Begriffe wie die Gegenpole Haß/Liebe sind irdisch und haben mit der
wahren Liebe nichts zu tun. Denn jenseits der grob- und feinstofflichen
Ebenen existiert dieses Gegensatzpaar nicht. Daher stellt sich auch nicht
die Frage, ob Gott dem Haß Bedeutung schenkt. Es geht auch nicht
darum, ob Gott "weiß", was duales Leben heißt. Natürlich "weiß" er, denn
er hat ja dem Sein Ausdruck verliehen durch die Erschaffung von
Geist=Leben. (Ich setze das in "", weil ich Gott nicht personifiziere.) Und
das Selbst der Seele nutzt diese Dualität, um daran zu lernen. Die
"Bestrafung" ist keine von oben gegebene, sondern sozusagen
"Selbstbestrafung" – im karmischen Ausgleich lernt das Selbst die Folgen
von bösen und guten Handlungen zu bewerten, damit es in der Folge
loslassen kann.

> die Ebene, in der sich die Gegensätze aufheben, ist jenseits der Ebene
nach dem Tod. Diese Ebene kennt keine Liebe und keinen Hass. Eine
"unbeschriebene" Ebene, ohne Gefühle und Gedanken-weder Sein noch
"Nichtsein". Auch kein Nichts, oder ein "Etwas". Würde die Seele
tatsächlich irgendwelche gedanken und Gefühle mit nehmen, dann
würde wieder eine Ebene mit Gegensätzen entstehen. Die Seelen kehren
wieder dorthin zurück, wo sie einmal waren-ohne jemals weg gewesen
zu sein. Denn zeit und raum sind, wie die gegensätze auch, eine
Illusion.....
---
Ja, aber sie lösen vorher die Gegensätze auf: indem beide "Seiten"
karmisch durchlebt werden, werden sie aufgelöst, und das Selbst wird
frei davon und hört auf, anzuhaften.

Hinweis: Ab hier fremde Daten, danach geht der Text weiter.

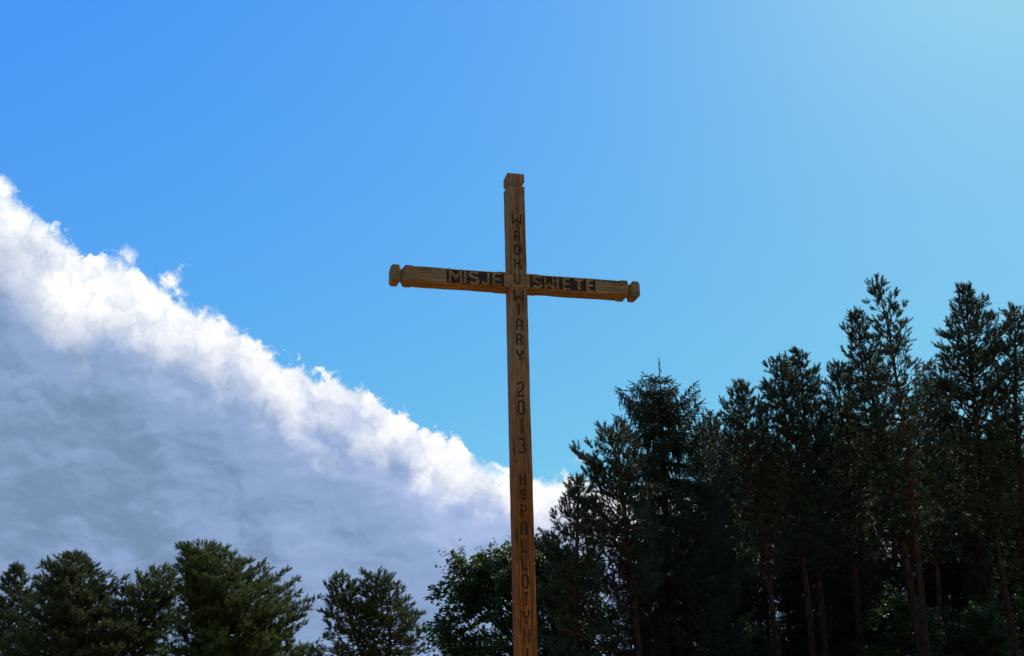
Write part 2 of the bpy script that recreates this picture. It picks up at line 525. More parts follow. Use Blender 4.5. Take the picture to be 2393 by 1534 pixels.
def loft(mb, sections, place, mats=None):
    """eight-cornered sections (half width, half depth, chamfer) along an axis, closed at both ends"""
    rng = random.Random(5)
    V = []
    for (tpos, hx, hy, c, jit) in sections:
        ring = [(hx, -hy + c), (hx - c, -hy), (-hx + c, -hy), (-hx, -hy + c), (-hx, hy - c), (-hx + c, hy), (hx - c, hy), (hx, hy - c)]
        for (a, b) in ring:
            V.append(place(tpos, a + rng.uniform(-jit, jit), b + rng.uniform(-jit, jit)))
    F = []
    n = len(sections)
    for i in range(n - 1):
        for j in range(8):
            k = (j + 1) % 8
            F.append((i * 8 + j, i * 8 + k, (i + 1) * 8 + k, (i + 1) * 8 + j))
    mb.add(V, F)
    mb.add([V[j] for j in range(8)], [tuple(range(7, -1, -1))])
    mb.add([V[(n - 1) * 8 + j] for j in range(8)], [tuple(range(8))])


def build_cross():
    yaw = R(13.4)
    HW = 0.11
    nx, ny = math.sin(yaw), -math.cos(yaw)
    P0 = Vector((0.1, 12.4, 0))
    def plane_hit(x, y):
        d = ray(x, y)
        t = (P0.x * nx + P0.y * ny) / (d.x * nx + d.y * ny)
        return Vector((d.x * t, d.y * t, EYE + d.z * t))
    A, B = plane_hit(1200.5, 420), plane_hit(1227, 1500)
    up = (A - B).normalized()
    base = A - up * (A.z / up.z)
    ex = Vector((math.cos(yaw), math.sin(yaw), 0))
    lean = math.atan2(up.dot(ex), up.z)
    root = empty('wooden_cross', base)
    mat = Matrix.Rotation(yaw, 4, 'Z') @ Matrix.Rotation(lean, 4, 'Y')
    root.rotation_euler = mat.to_euler()
    M = Matrix.Translation(base) @ mat
    Mi = M.inverted()
    tag(root, 'tall weathered timber cross with dark carved lettering, standing before the trees', 'cross')
    o = Mi @ Vector((0, 0, EYE))
    Md = mat.to_3x3().inverted()
    def loc(x, y, yf=-HW):
        d = Md @ ray(x, y)
        t = (yf - o.y) / d.y
        q = o + d * t
        return q.x, q.z
    w_post = wood_mat('weathered_wood_upright', 'Z', 0.80, (0.40, 0.120, 0.014))
    w_beam = wood_mat('weathered_wood_crosswise', 'X', 0.80, (0.38, 0.140, 0.022))
    w_under = wood_mat('sheltered_bounce_lit_wood', 'X', 0.12, (0.50, 0.165, 0.010))  # downward faces: less weathered wood, with warm ground bounce also put into the colour
    burnt, iron = burnt_mat(), iron_mat()
    # beam frame
    YB = -HW - 0.005
    xl, zl = loc(914, 647, YB)
    xr, zr = loc(1497, 685, YB)
    _, za = loc(1000, 643, YB)
    _, zb = loc(1430, 668.5, YB)
    zc = (za + zb) / 2
    HB = 0.098
    # ---- post
    ztop = loc(1205, 405)[1]
    pb = MB()
    jit = 0.0018
    sec = [(-0.3, HW + .004, HW + .004, .012, 0)]
    z = 0.15
    while z < ztop - 0.42:
        k = 1.0 - 0.012 * z / ztop
        sec.append((z, HW * k, HW * k, 0.011 + 0.006 * math.sin(z * 2.1) ** 2, jit))
        z += 0.17
    k = 0.985
    zt = ztop - 0.165
    sec += [(zt - 0.16, HW * k, HW * k, .008, jit), (zt - 0.012, HW * k, HW * k, .004, .0006), (zt, HW * k - .036, HW * k - .036, .003, .0004),
            (zt + 0.055, HW * k, HW * k, .004, .0006), (ztop - 0.006, HW * k * .995, HW * k * .995, .004, .0006), (ztop, HW * k - .008, HW * k - .008, .003, 0)]
    loft(pb, sec, lambda t, a, b: (a, b, t))
    post = pb.build('post', w_post, root)
    # ---- crossbeam (front face 5 mm proud of the post)
    yc = 0.0
    bd = HW + 0.005
    L0, L1 = xl, xr
    def bsec(x, dh, c, jt=jit):
        return (x, HB - dh, bd - dh, c, jt)
    e = 0.125
    nd, nw, ni = 0.048, 0.040, 0.034
    secs = [bsec(L0, .016, .008, 0), bsec(L0 + .022, 0, .010, .0008), bsec(L0 + e - ni, 0, .006, .0006), bsec(L0 + e, nd, .004, .0004), bsec(L0 + e + nw, 0, .006, .0006),
            bsec(L0 + e + nw + .085, 0, .006, .0006), bsec(L0 + e + nw + .095, .006, .009, .001)]
    x = L0 + e + nw + .22
    while x < -0.36:
        secs.append(bsec(x, .005 + .002 * math.sin(x * 7), .009 + .003 * math.sin(x * 9)))
        x += 0.14
    secs += [bsec(-.27, .005, .010), bsec(-.25, .001, .006, .0006), bsec(.24, .001, .006, .0006), bsec(.26, .005, .010)]
    x = 0.38
    while x < L1 - e - nw - .15:
        secs.append(bsec(x, .005 + .002 * math.sin(x * 6), .009 + .003 * math.sin(x * 8)))
        x += 0.14
    secs += [bsec(L1 - e - nw - .095, .006, .009, .001), bsec(L1 - e - nw - .085, 0, .006, .0006), bsec(L1 - e - nw, 0, .006, .0006), bsec(L1 - e, nd, .004, .0004),
             bsec(L1 - e + ni, 0, .006, .0006), bsec(L1 - .024, 0, .010, .0008), bsec(L1, .018, .008, 0)]
    bb = MB()
    loft(bb, secs, lambda t, a, b: (t, b, zc + a))
    beam = bb.build('crossbeam', [w_beam, w_under], root)
    for p in beam.data.polygons:
        if p.normal.z < -0.55 and abs(p.normal.x) < 0.3:
            p.material_index = 1
    bm_fix(beam)
    bm_fix(post)
    # ---- lettering burnt into the post
    lb = MB()
    lines = [('W', 499, 525.5, 23), ('R', 539.5, 565, 15), ('O', 571, 597, 15.5), ('K', 603, 630, 16), ('W', 677, 704.5, 23), ('I', 710, 738, 4), ('A', 745, 774, 16.5),
             ('R', 780, 809, 16.5), ('Y', 816, 845, 17.5), ('2', 892, 928, 18), ('0', 935, 971, 18), ('1', 977, 1015, 12), ('3', 1023, 1061, 18.5), ('K', 1107, 1135, 16),
             ('S', 1143, 1169, 17), ('P', 1179, 1210, 16), ('A', 1219, 1252, 17.5), ('L', 1259, 1292, 17), ('L', 1300, 1334, 17), ('O', 1342, 1376, 17.5), ('T', 1384, 1417, 17),
             ('Y', 1426, 1460, 17), ('N', 1469, 1504, 17), ('I', 1513, 1548, 4)]
    cx_line = lambda y: 1207.5 + (y - 512) * (1231.0 - 1207.5) / (1486 - 512)
    for ch, y0, y1, wpx in lines:
        c = cx_line((y0 + y1) / 2)
        x0, z1 = loc(c - wpx / 2, y0)
        x1, z0 = loc(c + wpx / 2, y1)
        glyph(lb, ch, x0, x1, z0, z1, 0.0175, -HW - 0.0002, 0.0022)
        if ch == 'S':
            dx, dz = loc(1235.5, 1166.5)
            ribbon(lb, [(dx, dz - .009), (dx, dz + .009)], 0.018, -HW - 0.0002, 0.0022)
    lb.build('lettering', burnt, post)
    # ---- relief lettering on the beam: dark sunk ground, letters standing in it
    yb = YB - 0.0004
    rb = MB()
    def span(xa, xb, yt, ybm):
        x0, z1 = loc(xa, yt, YB)
        x1, z0 = loc(xb, ybm, YB)
        return x0, x1, z0, z1
    def bx(zx, zy):                      # zoomed reading of the photograph -> pixels
        return 860 + zx / 3.519, 380 + zy / 3.519
    def row(x0z, x1z, ytl, ybl, ytr, ybr, letters):
        def yy(v, a, b):
            return a + (b - a) * (v - x0z) / (x1z - x0z)
        def corner(v, top):
            q = bx(v, yy(v, ytl, ytr) if top else yy(v, ybl, ybr))
            return loc(q[0], q[1], YB)
        a, b, c, d = corner(x0z, 1), corner(x1z, 1), corner(x1z, 0), corner(x0z, 0)
        th = 0.0016
        vs = [(q[0], yb, q[1]) for q in (a, b, c, d)] + [(q[0], yb - th, q[1]) for q in (a, b, c, d)]
        rb.add(vs, [(4, 7, 6, 5), (0, 4, 5, 1), (1, 5, 6, 2), (2, 6, 7, 3), (3, 7, 4, 0)])
        for ch, l0, l1, w in letters:
            X0, Zt = corner(l0, 1)
            X1, Zb = corner(l1, 0)
            Zt2 = corner(l1, 1)[1]
            Zb2 = corner(l0, 0)[1]
            glyph(rb, ch, X0, X1, (Zb + Zb2) / 2 - .007, (Zt + Zt2) / 2 + .007, w, yb - th + .0004, 0.0022, 1)
    row(648, 1117, 880, 985, 912, 1015, [('M', 664, 776, .031), ('I', 786, 812, .034), ('S', 824, 920, .034), ('J', 930, 1006, .032), ('E', 1022, 1106, .032)])
    row(1333, 1868, 930, 1030, 966, 1066, [('S', 1346, 1438, .034), ('W', 1446, 1534, .030), ('I', 1544, 1572, .034), ('E', 1598, 1674, .032), ('T', 1684, 1784, .034), ('E', 1794, 1866, .032)])
    # accent over the S, tail under the E, both as in the photograph
    q0, q1 = loc(*bx(1384, 938), YB), loc(*bx(1396, 925), YB)
    ribbon(rb, [q0, q1], 0.016, yb, 0.003, 0)
    q0, q1, q2 = loc(*bx(1646, 1040), YB), loc(*bx(1640, 1052), YB), loc(*bx(1656, 1058), YB)
    ribbon(rb, [q0, q1, q2], 0.014, yb - .0018, 0.003, 0)
    x0, z1 = loc(1201, 637.5, YB)
    x1, z0 = loc(1217, 664.5, YB)
    glyph(rb, 'U', x0, x1, z0, z1, 0.018, yb, 0.0022)
    rb.build('lettering', [burnt, w_beam], beam)
    # ---- bolts at the crossing
    for (zx, zy) in ((1178, 912), (1285, 930), (1175, 1012), (1290, 1022)):
        q = loc(*bx(zx, zy), YB)
        nb = MB()
        nb.tube([(q[0], YB + .002, q[1]), (q[0], YB - .006, q[1]), (q[0], YB - .009, q[1])], [.011, .011, .007], 8)
        nb.tube([(q[0], YB - .009, q[1]), (q[0], YB - .0092, q[1])], [.007, .0005], 8)
        nb.build('bolt', iron, beam)
    return root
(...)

Wenn so alle "Stränge" beseitigt
sind, erreicht das Selbst höhere Ebenen, um sich dort
weiterzuentwickeln. Wie immer diese Ebenen aussehen mögen - das
zumindest ist der Tenor aller medialer Durchsagen. Ich persönlich glaube
nicht, daß gleich nach den feinstofflichen Ebenen schon die ewige Heimat
der Seele folgt; das Rad der irdischen Inkarnationen ist wohl sozusagen
die "erste Klasse" der Entwicklung des Selbstes.

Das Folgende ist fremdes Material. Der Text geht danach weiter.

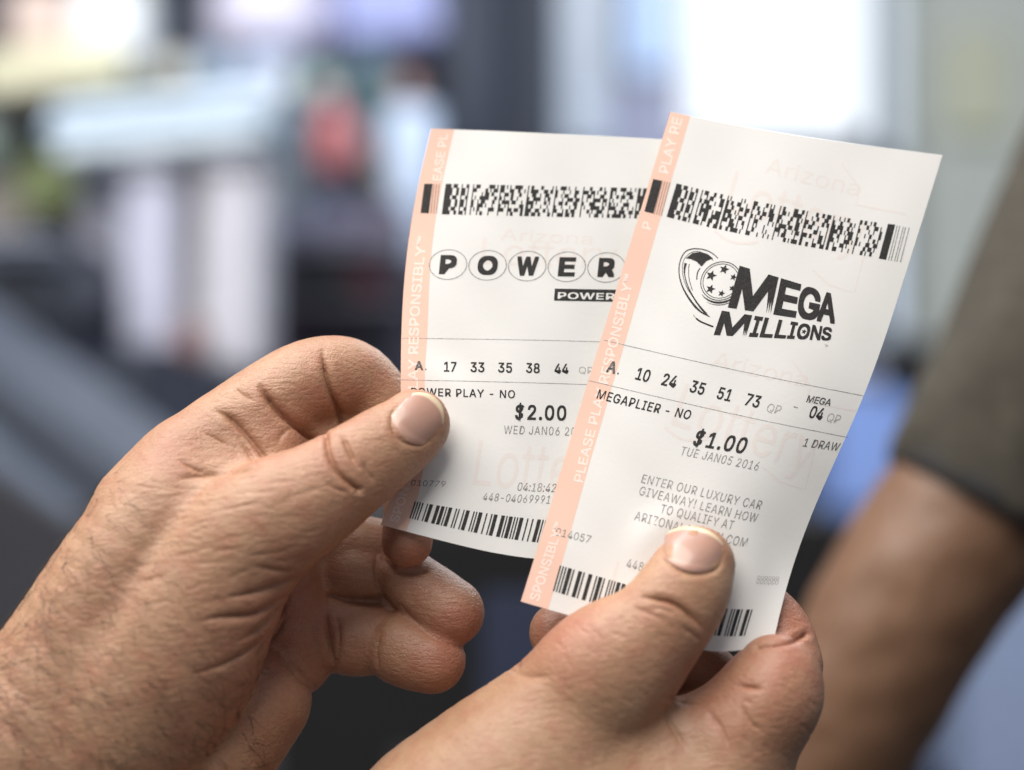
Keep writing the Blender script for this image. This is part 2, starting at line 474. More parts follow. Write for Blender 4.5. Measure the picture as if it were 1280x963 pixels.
q = TB.inv(smooth_line([lz(*p) for p in [(125, 175), (120, 240), (130, 310), (150, 370)]], 6)); P1.append(ribbon(q, .8))
q = TB.inv(smooth_line([lz(*p) for p in [(205, 205), (185, 240), (180, 290)]], 6)); P1.append(ribbon(q, 1.3))
q = TB.inv(smooth_line([lz(*p) for p in [(155, 545), (200, 590), (300, 632)]], 6)); P1.append(ribbon(q, [.5]*4+[2.0]*9))
blob = [lz(*p) for p in [(100, 135), (150, 95), (210, 88), (262, 105), (298, 135), (250, 155), (215, 195), (180, 160), (135, 140)]]
qb = TB.inv(blob); cen = qb.mean(0); P1.append(([cen]+list(qb), [(0, i+1, (i+1) % len(qb)+1) for i in range(len(qb))]))
bc = TB.inv([lz(355, 300)])[0]
for rr, ww in ((24.5, 1.0), (21.8, .8)):
    P1.append(ribbon([bc+rr*np.array([math.cos(a), math.sin(a)]) for a in np.linspace(0, 2*math.pi, 48, endpoint=False)], ww, True))
for rr, a0, a1, ww in ((27.5, .25, 2.3, 2.8), (30.5, .35, 1.9, 1.0)):
    P1.append(ribbon([bc+rr*np.array([math.cos(a), math.sin(a)]) for a in np.linspace(a0, a1, 24)], list(ww*np.sin(np.linspace(.15, 3.0, 24)))))
for x, y, r in ((380, 215, 37), (285, 260, 41), (280, 358, 36), (360, 390, 27), (437, 353, 25), (447, 272, 27)):
    P1.append(star(TB.inv([lz(x, y)])[0], r/5.818, .1))
v, f = merge(P1); TB.piece('logo', v, f, M_INK, 0.000055, label='black ball with six stars and a curved swoosh')
def word(pg, s, top, bot, xs, bold, m, lift, name='logo', shear=0.0):
    """letters one by one into slots whose height follows two sloping lines"""
    parts = []
    (tx0, ty0), (tx1, ty1) = top; (bx0, by0), (bx1, by1) = bot
    T = lambda t: np.array([tx0+(tx1-tx0)*t, ty0+(ty1-ty0)*t]); Bm = lambda t: np.array([bx0+(bx1-bx0)*t, by0+(by1-by0)*t])
    for ch, (a, b) in zip(s, xs):
        v, f = glyphs(ch, bold); v = v.copy(); v[:, :2] = (v-v.min(0))[:, :2]/(v.max(0)-v.min(0))[:2]
        c = pg.inv([T(a), T(b), Bm(b), Bm(a)]); x = v[:, :1]; y = v[:, 1:2]
        parts.append((np.column_stack([(c[3]*(1-x)+c[2]*x)*(1-y)+(c[0]*(1-x)+c[1]*x)*y, v[:, 2]]), f))
    v, f = merge(parts); return pg.piece(name, v, f, m, lift)
tm, bm_ = (lz(492, 188), lz(1200, 402)), (lz(405, 492), lz(1182, 612))
xs = [(0, .40), (.425, .635), (.635, .845), (.83, 1.0)]
word(TB, 'MEGA', tm, bm_, xs, .034, M_INK, 0.00007)
tl, bl = (lz(362, 515), lz(1168, 640)), (lz(302, 692), lz(1152, 735))
xs2 = [(0, .275), (.30, .375), (.39, .50), (.515, .615), (.625, .69), (.70, .81), (.82, .91), (.915, 1.0)]
word(TB, 'MILLIONS', tl, bl, xs2, .032, M_INK, 0.00007)
sv, sf = star(TB.inv([lz(960, 668)])[0], 3.6, .1); TB.piece('logo', sv, sf, M_INK, 0.00007)
text(TB, 'TM', (1030, 433), (1034, 434), 3, M_INK3)
def rule(pg, pts, w=1.0, m=None, dash=0):
    q = pg.inv(smooth_line(pts, 60 if dash else 12))
    if dash:
        parts = []
        for i in range(0, len(q)-1, 2): parts.append(ribbon(q[i:i+2], w))
        v, f = merge(parts)
    else: v, f = ribbon(q, w)
    return pg.piece('printed_rule', v, f, m or M_INK3, 0.00005)
rule(TB, [(755, 425.5), (861, 450), (968, 473), (1079, 495)], .7, M_INK3)
rule(TB, [(736, 476), (842, 501), (950, 525), (1060, 547)], .7, M_INK3)
T = lambda s, a, b, h, m=M_INK, bold=0.0, **k: text(TB, s, a, b, h, m, bold, **k)
T('A', (757, 465), (768.5, 467.5), 14.5, M_INK2, .03); T('.', (771, 468), (773, 468.5), 14.5, M_INK2)
for s, a, b in (('10', (793.5, 474), (810, 478)), ('24', (826, 481), (843.5, 485)), ('35', (861, 489.5), (878.5, 494)),
                ('51', (895, 498), (912, 502)), ('73', (930, 506), (947.5, 510)), ('04', (1010, 521.5), (1026.5, 525.5))):
    T(s, a, b, 15, M_INK, .018)
T('QP', (957, 514.5), (974, 518), 11, M_INK4); T('-', (990, 514), (995, 515), 13, M_INK3); T('QP', (1032, 526.5), (1048, 530), 11, M_INK4)
T('MEGA', (1007.5, 502.5), (1037.5, 507.5), 8.5, M_INK2, .02)
T('MEGAPLIER - NO', (745.5, 498), (861.5, 524.5), 11.5, M_INK, .014, spacing=1.1)
T('$1.00', (865, 556.5), (929.5, 567), 19.5, M_INK, .022, spacing=1.1)
T('TUE JAN05 2016', (849.5, 568.5), (946.5, 588.5), 11, M_INK3, spacing=1.1)
T('1 DRAW', (1003, 558), (1047, 564), 10.5, M_INK2, .004, spacing=1.05)
T('ENTER OUR LUXURY CAR', (801, 603.5), (950, 637), 10.8, M_INK3, -.006, spacing=1.1)
T('GIVEAWAY! LEARN HOW', (798, 618.5), (945, 653), 10.8, M_INK3, -.006, spacing=1.1)
T('TO QUALIFY AT', (824.5, 641.2), (915, 662.5), 10.8, M_INK3, -.006, spacing=1.1)
T('ARIZONALOTTERY.COM', (792.5, 650), (932, 684), 10.8, M_INK3, -.006, spacing=1.1)
T('014057', (693.5, 669), (737, 679.5), 9.5, M_INK3, -.006)
T('448-04069991', (782.5, 709), (868, 731), 10.5, M_INK3, spacing=1.1)
T('000000', (945, 730), (972, 731), 6, M_INK4); T('000000', (946, 724), (973, 725), 4, M_INK4)
TB.quads('barcode', bars(TB, (700, 707), (941, 762), (931, 795), (691, 739), itf(5, 16)), M_INK, 0.000055)

# --- print of ticket A
margin(TA, [(539, 161), (513, 285), (502, 410), (501, 482), (496, 590), (476, 656)],
       [(568, 162), (543, 285), (534.5, 410), (531, 482), (526, 605), (508, 664)])
up_text(TA, 'SPONSIBLY™', (497, 654), (521, 540), 12)
up_text(TA, 'PLAY RESPONSIBLY™', (522, 500), (534, 296), 12)
up_text(TA, 'EASE PL', (551.5, 226), (560, 168), 11)
TA.quads('stacked_code', bars(TA, (530.5, 230), (541, 230), (536, 267), (525.7, 266.5), [1]), M_INK, 0.000055)
TA.quads('stacked_code', bars(TA, (542, 230), (550, 230), (546, 267), (538, 267), [1, 1.2, 1, 1.2, 1]), M_BROWN, 0.000055)
TA.quads('stacked_code', stacked_code(TA, (557, 230), (832, 236.5), (826, 274), (552, 268), 8, 8, 23), M_INK, 0.000055)
text(TA, 'Arizona', (625, 300), (740, 306), 18, M_WM, 0, 0.000018, 'watermark')
text(TA, 'Lottery', (590, 606), (760, 618), 62, M_WM, -.01, 0.000018, 'watermark')
text(TA, 'Lottery', (600, 330), (770, 336), 42, M_WM, -.012, 0.000018, 'watermark')
for k, ch in enumerate('POWERB'):
    cx, cy = 560+49.5*k, 331+.9*k; c = TA.inv([(cx, cy)])[0]
    rings = [ribbon([c+23.6*np.array([math.cos(a), math.sin(a)]) for a in np.linspace(0, 2*math.pi, 60, endpoint=False)], 1.1, True)]
    v, f = rings[0]; TA.piece('logo', v, f, M_INK3, 0.000055)
    hw = 13.5 if ch == 'W' else (12.5 if ch == 'O' else 10.5)
    text_quad(TA, ch, [(cx-hw+1.5, cy-12), (cx+hw+1.5, cy-12+.3), (cx+hw-1, cy+12.3), (cx-hw-1, cy+12)], M_INK, .045)
TA.quads('logo', [TA.inv([(693.5, 361), (832, 363.5), (830, 378.5), (692.5, 376)])], M_INK, 0.000055, sub=6)
text(TA, 'POWER PLAY', (697, 373.5), (826, 376), 10, M_PAPER, .02, 0.00007, spacing=1.05)
rule(TA, [(503, 423), (618, 424.5), (735, 427), (840, 431)], .7); rule(TA, [(501.5, 475), (618, 477.5), (735, 481), (838, 486)], .7)
T = lambda s, a, b, h, m=M_INK, bold=0.0, **k: text(TA, s, a, b, h, m, bold, **k)
T('A', (518.5, 462.5), (529, 462.8), 14, M_INK2, .03); T('.', (531.5, 462.8), (533, 462.8), 14, M_INK2)
for s, a, b in (('17', (555, 464.5), (570.5, 464.8)), ('33', (588, 465), (605.5, 465.4)), ('35', (622.5, 465.5), (640, 466)),
                ('38', (657.5, 466), (674.5, 466.5)), ('44', (693, 466.8), (710.5, 467.2)), ('17', (775, 469), (792, 469.3))):
    T(s, a, b, 15.5, M_INK, .018)
T('QP', (723.5, 467), (741, 467.5), 11, M_INK4)
T('POWER PLAY - NO', (514, 494.5), (643.5, 498), 11.5, M_INK, .014, spacing=1.1)
T('$2.00', (643.5, 524.3), (707.5, 525.5), 20, M_INK, .022, spacing=1.1)
T('WED JAN06 2016', (629.5, 542.5), (735, 545.5), 11.5, M_INK3, spacing=1.1)
T('010779', (513, 607), (556, 609), 9, M_INK3, -.004)
T('04:18:42', (646, 613.5), (694, 615.5), 11, M_INK3, -.006)
T('448-040699918', (603, 625.5), (694, 630), 10.5, M_INK3, -.006, spacing=1.1)
TA.quads('barcode', bars(TA, (518.5, 627), (760, 655), (752, 684), (511.5, 648), itf(9, 16)), M_INK, 0.000055, sub=1)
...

> Somit sind die Gegensätze, gefühle/Gedanken eine Eigenschaft nur der
physischen und der Astralen Ebene. Die menschliche Liebe ist wahr, aber
sie gilt nur für eben diese beiden Ebenen. Ob Raum und Zeit eine Illusion
sind, können wir ja auch nicht sagen. Wir müssten, um die Richtigkeit
dieser Aussage zu beweisen, aus der Sicht der "unbeschriebenen Ebene"
definieren. Da es aber auf dieser Ebene ja keine Gedanken gibt, werden
wir wohl niemals die physische Ebene definieren können. Vielleicht ist
die Illusion auch wieder eine Illuiosn....
---
Ich sehe es etwas anders: wie im Kleinen, so im Großen - wie im Großen,
so im Kleinen. Alles, was ist, ist wahr - sonst wäre es nicht. Deshalb gibt
es das Gegensatzpaar wahr-unwahr nur auf unserer Ebene: denn auch
das Unwahre zählt zur Großen Wahrheit, die niemand kennt. Genauso ist
es mit der Liebe: Die menschliche Liebe ein Teil der wahren unendlichen
Liebe, die IST - und als solche genauso wahr und wertvoll. Nur ist der
Mensch eben Geist und sollte daher nicht bei den rein irdischen
Maßstäben stehenbleiben, sondern, so wie es seine Seele bestimmt, sich
daraus weiterentwickeln in Richtung wahrer Liebe, was heißt: Selbst-
Erkenntnis.

> Wenn ihr Licht sein werdet, was werdet ihr tun? An dem Tag, als ihr
eins gewesen seid, seid ihr zwei geworden. Aber wenn ihr zwei geworden
seid, was werdet ihr tun?
---
Als Gott entschied, dem Sein Ausdruck zu verleihen, indem er Geist
schuf, ging ein Teil der Seele, das Selbst, freiwillig in die Dualität (wurde
aus einem zwei - zwei Pole!) Was tut die Seele dann? Sie entwickelt sich
in ihrem Selbst, das aus Erfahrung und Lernen frei von der Dualität wird,
und geht einst wieder in die Lichtheimat ein: als Eins. In das Sein, das
frei ist von aller Dynamik, allem Tun.

Warum die Seele das überhaupt tat - warum ihr der dynamische
Ausdruck von Leben wichtig war ... das habe ich selbst nicht begriffen
bisher. Nun müssen wir ja auch nicht alles begreifen in unserer kleinen
Welt ... Hauptsache ist doch: wir versuchen das zu leben, was wir wissen.